After graduation from UP, he was forced to take to the hills on Mindanao where he was tracked town. His murder by Marcos’ henchmen fired up the Jesuits that they agitated all Ateneans to continue the revolt in the streets. The Makati demonstrations in yellow were a daily occurrence and Philip’s son (then at UP from Ateneo) did not want to go to school anymore because, he reasoned, it only takes one bullet to take one’s life anyway (bakit pa ako mag-aaral, isang bala lang naman ako tulad ni Jopson).

The peace and order situation deteriorated so bad that Connie (nee Maria Conchita Pasion), Philip’s wife of 45 years, made a decision that will change their lives forever. The dire situation was compounded when their own security guard was stabbed to death in front of their restaurant. The killers scampered away when Philip approached, thank God, afraid that he was carrying his Browning 8mm issued to him for being an accredited Constabulary anti-narcotics secret agent under a “paid” memorandum order.

Connie decided that they will move to the US for no other reason than to continue their two children’s education. Son James (now married to Judy) graduated from UCSD with a degree in computer science and is now the vice president of a computer consulting firm. They have a talented daughter, Natalia, who is 4.0 at school and excels in piano and ballet. Daughter Ness finished banking and finance at NU and is now the administrator of their newly-setup home care business.

Their reluctant move to America in 1984 was not as easy as most other immigrants from the Philippines. They entered with an L-1 visa and were allowed to stay only by establishing a business, not by working for others. So they set up their own office and became involved in the money and gift remittance, travel and insurance businesses.

As a life insurance agent, Philip has attained the highest level of achievement bestowed by his company, recognition in their Hall of Fame in 1997. He is the 23rd agent in mainstream America to get the award for the last 60 years.

He considers himself lucky to have traveled the five continents represented by the Olympic rings with his wife. Connie and Philip’s love of travel has taken them to all the islands and major cities of the Philippines. In the US, they have traversed by car 43 states as well as the four major Hawaiian Islands, Bermuda and the Caribbean.

For a while he was involved in Lionism but Philip considers himself retired and detached from the public scene in San Diego now. Earlier in 2000, he founded the Filipino Foundation, a 501(c)3 corporation that took him a year to establish, whose dedicated and ambitious objective was to put up a Filipino Center in San Diego similar to that one near Honolulu.

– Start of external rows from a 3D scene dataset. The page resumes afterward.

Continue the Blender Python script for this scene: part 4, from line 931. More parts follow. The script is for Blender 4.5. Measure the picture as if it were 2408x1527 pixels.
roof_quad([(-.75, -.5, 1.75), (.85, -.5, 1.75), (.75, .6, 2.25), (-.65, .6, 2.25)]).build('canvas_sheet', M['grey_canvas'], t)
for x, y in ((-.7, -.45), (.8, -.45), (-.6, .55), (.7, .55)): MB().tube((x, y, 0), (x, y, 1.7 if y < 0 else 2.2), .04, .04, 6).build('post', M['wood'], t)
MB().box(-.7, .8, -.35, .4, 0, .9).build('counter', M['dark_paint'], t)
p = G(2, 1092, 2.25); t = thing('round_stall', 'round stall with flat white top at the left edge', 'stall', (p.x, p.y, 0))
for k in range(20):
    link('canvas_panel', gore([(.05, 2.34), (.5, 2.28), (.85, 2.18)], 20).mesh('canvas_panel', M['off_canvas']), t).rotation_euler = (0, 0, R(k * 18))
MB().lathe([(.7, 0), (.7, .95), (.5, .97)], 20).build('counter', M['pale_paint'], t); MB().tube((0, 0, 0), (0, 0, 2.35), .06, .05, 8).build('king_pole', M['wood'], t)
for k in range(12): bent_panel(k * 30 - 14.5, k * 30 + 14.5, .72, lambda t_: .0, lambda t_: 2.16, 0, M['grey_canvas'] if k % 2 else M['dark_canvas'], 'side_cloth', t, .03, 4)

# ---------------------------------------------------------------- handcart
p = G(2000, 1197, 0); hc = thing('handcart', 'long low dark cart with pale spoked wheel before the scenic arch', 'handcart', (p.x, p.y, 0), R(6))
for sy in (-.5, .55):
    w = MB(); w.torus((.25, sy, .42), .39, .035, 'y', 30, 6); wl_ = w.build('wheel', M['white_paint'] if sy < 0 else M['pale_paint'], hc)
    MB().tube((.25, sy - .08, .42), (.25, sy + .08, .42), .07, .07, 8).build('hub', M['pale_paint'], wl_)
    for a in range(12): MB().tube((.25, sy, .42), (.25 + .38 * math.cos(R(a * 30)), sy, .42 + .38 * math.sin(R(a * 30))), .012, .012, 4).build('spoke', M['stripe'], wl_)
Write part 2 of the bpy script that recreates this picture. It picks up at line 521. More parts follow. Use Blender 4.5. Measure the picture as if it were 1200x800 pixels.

But the idea received lukewarm public support and was swarmed by other competing projects that appeared to have gained no headway either. The project is now in mothballs under the new administration that succeeded him. The failure of this project to get off the ground greatly disillusioned Philip to the point that he shied away from further community involvement. (Maybe the UPAASD can come to the rescue of the project, after all).

An editor-in-chief of his elementary and high school newspapers in addition to his stint with the Philippine Collegian as a freshman, writing is in his blood but he remained an “amateur” all his life. He was discouraged by his high school paper adviser from pursuing a career in writing or journalism and instead was told to get into science or engineering. And that is how he became a geologist-encyclopedia salesman-orchid grower-restaurateur-insurance agent!

Philip may have studied geology but he considers he learned from UP far more than this. His UP experience taught him to be independent and resilient, thus he was able to live his life his way (with apologies to FS). In San Diego, he practiced his inborn talent by writing articles and columns for two San Diego Filipino newspapers. As a fitting culmination to his journalistic “career”, now he volunteered to come out of self-imposed retirement to be the Editor of the UPAASD Directory and Website projects.